I can remember the first time I met Gary. I was a young, wet-behind-the-ears junior reporter at the local Simcoe newspaper intent on writing a series on the future of farming – and failing at it miserably. I think Gary took pity on me. He spent an afternoon driving around with me in his truck visiting his various orchards and talking about his favourite subjects – apples and farming.

I don’t remember how that series worked out but I do remember Gary’s kindness and patience with a cub reporter who might have understood agriculture but had a lot to learn about apples.

Many years later, as editor of Canadian Fruit Grower and Fruit and Vegetable Magazine, I interacted with Gary numerous times, touring his orchards and marvelling at his many innovative production ideas that he was only too willing to share with all apple producers. I also attended Canadian Horticultural Council Apple Committee meetings when he served as chair.

To list Gary’s accomplishments in the apple industry is daunting.
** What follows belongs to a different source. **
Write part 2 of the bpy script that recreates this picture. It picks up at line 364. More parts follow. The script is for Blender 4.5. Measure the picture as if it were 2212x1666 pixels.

He was a past president and director of the Ontario Apple Commission, a member of the Norfolk Fruit Growers, a past president of the Ontario Fruit and Vegetable Growers’ Association, a past winner of the Golden Apple Award, a past chair of the Ontario Food Terminal’s board, a past member of Horticulture Crops Ontario and part of the group that helped create the annual Ontario Fruit & Vegetable Convention. That organization recently founded an annual scholarship at the University of Guelph in Gary’s name to express appreciation for the work he did to help that show become a success.

Gary is survived by his daughter, Meredith, her husband, Dion Klitzke, and their son, Garret. I extend to them my deepest sympathies. Gary was a wonderful, kind man.